» Input material
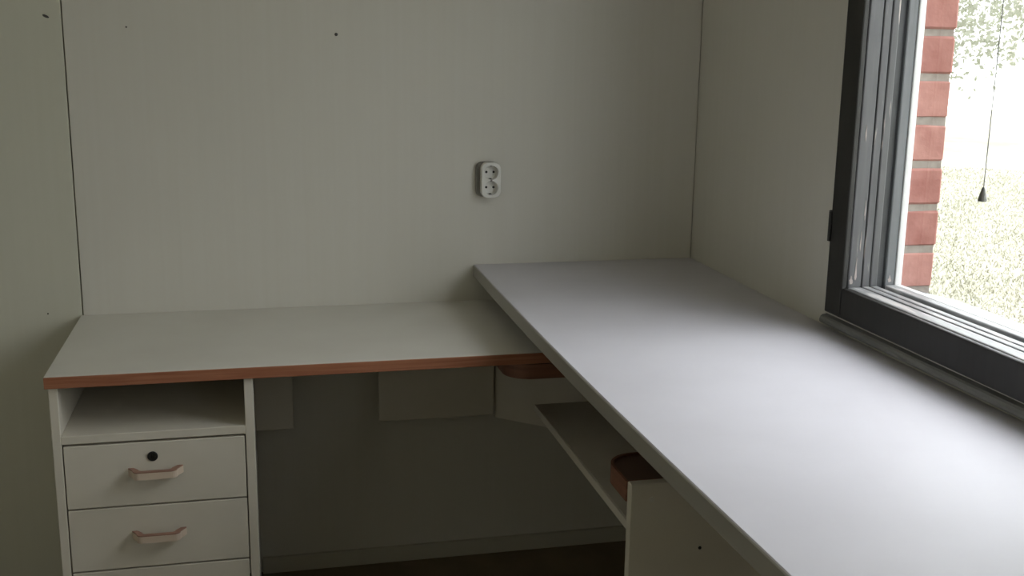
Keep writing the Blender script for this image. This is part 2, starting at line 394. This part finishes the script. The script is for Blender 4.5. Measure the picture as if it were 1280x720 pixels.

--

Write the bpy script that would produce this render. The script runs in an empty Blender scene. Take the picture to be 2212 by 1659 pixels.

---

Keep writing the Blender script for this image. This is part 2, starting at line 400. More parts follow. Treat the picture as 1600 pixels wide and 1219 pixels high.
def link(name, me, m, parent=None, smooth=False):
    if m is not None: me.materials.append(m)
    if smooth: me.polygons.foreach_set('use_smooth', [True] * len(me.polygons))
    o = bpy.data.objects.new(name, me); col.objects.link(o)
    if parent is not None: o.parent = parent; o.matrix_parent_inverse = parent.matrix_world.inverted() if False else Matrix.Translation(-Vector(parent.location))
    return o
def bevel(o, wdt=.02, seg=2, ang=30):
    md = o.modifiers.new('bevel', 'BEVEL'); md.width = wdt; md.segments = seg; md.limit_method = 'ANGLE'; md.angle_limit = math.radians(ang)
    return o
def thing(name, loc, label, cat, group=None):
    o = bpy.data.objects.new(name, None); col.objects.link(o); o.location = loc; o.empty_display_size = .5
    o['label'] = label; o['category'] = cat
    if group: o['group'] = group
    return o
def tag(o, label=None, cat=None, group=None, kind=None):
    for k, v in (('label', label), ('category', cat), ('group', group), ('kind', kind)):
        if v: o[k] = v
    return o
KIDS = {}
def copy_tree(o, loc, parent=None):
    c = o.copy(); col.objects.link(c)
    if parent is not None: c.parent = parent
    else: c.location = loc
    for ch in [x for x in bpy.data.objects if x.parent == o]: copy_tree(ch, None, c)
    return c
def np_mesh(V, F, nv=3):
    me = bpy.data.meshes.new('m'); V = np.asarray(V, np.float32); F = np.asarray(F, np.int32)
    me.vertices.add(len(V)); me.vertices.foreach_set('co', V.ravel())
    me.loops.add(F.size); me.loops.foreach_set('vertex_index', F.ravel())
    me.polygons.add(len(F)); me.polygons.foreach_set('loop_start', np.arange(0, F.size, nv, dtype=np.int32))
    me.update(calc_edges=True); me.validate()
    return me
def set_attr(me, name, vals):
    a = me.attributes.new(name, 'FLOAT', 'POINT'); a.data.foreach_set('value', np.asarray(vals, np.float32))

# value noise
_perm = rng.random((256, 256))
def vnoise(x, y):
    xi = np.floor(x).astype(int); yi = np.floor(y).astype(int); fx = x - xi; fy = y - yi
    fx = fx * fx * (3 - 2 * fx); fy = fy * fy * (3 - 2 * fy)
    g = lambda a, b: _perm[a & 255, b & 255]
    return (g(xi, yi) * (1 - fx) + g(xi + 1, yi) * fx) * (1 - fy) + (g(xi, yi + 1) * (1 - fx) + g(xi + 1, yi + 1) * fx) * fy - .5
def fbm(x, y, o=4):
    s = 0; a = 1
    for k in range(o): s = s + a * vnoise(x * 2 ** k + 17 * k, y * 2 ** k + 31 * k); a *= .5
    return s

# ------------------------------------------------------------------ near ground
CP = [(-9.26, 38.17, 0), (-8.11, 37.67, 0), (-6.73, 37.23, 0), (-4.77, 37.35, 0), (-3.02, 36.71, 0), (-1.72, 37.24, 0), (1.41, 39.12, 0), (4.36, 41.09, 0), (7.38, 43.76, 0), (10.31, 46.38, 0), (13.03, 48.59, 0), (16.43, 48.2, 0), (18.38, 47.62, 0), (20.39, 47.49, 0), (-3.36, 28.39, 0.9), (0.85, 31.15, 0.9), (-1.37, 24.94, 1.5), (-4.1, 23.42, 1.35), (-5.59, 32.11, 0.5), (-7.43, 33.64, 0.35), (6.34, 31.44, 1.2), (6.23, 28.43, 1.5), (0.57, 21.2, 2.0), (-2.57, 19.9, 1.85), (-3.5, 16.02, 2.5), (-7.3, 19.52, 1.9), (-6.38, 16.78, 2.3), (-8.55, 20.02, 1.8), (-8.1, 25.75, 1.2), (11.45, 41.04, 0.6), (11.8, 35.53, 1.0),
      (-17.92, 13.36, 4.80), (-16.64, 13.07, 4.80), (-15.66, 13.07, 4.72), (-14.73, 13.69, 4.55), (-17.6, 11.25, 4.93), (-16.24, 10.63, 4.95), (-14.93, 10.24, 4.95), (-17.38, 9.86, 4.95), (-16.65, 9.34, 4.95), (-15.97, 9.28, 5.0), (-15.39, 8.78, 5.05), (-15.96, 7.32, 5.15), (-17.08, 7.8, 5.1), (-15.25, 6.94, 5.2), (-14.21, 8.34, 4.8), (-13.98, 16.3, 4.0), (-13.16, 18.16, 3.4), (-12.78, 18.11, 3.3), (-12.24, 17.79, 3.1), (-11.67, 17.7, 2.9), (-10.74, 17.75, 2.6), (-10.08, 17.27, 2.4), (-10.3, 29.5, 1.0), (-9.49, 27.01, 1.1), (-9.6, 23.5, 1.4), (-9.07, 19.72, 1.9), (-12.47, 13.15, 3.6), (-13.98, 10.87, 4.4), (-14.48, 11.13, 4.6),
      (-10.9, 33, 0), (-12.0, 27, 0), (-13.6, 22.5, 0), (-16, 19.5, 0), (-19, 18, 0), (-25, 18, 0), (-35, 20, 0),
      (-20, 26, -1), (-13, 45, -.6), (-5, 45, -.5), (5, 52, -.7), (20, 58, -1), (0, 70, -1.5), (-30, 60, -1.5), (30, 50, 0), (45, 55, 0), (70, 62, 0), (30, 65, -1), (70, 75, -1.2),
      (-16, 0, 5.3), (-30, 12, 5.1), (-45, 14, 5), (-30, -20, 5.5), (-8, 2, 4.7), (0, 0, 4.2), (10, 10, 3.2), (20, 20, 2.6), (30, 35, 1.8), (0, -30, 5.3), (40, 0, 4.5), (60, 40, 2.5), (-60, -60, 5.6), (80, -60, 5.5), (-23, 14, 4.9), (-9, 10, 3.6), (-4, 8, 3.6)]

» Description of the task
Your task is to gather every line with the word "writing" and copy it.

» Result of this task
Keep writing the Blender script for this image. This is part 2, starting at line 394. This part finishes the script. The script is for Blender 4.5. Measure the picture as if it were 1280x720 pixels.
Keep writing the Blender script for this image. This is part 2, starting at line 400. More parts follow. Treat the picture as 1600 pixels wide and 1219 pixels high.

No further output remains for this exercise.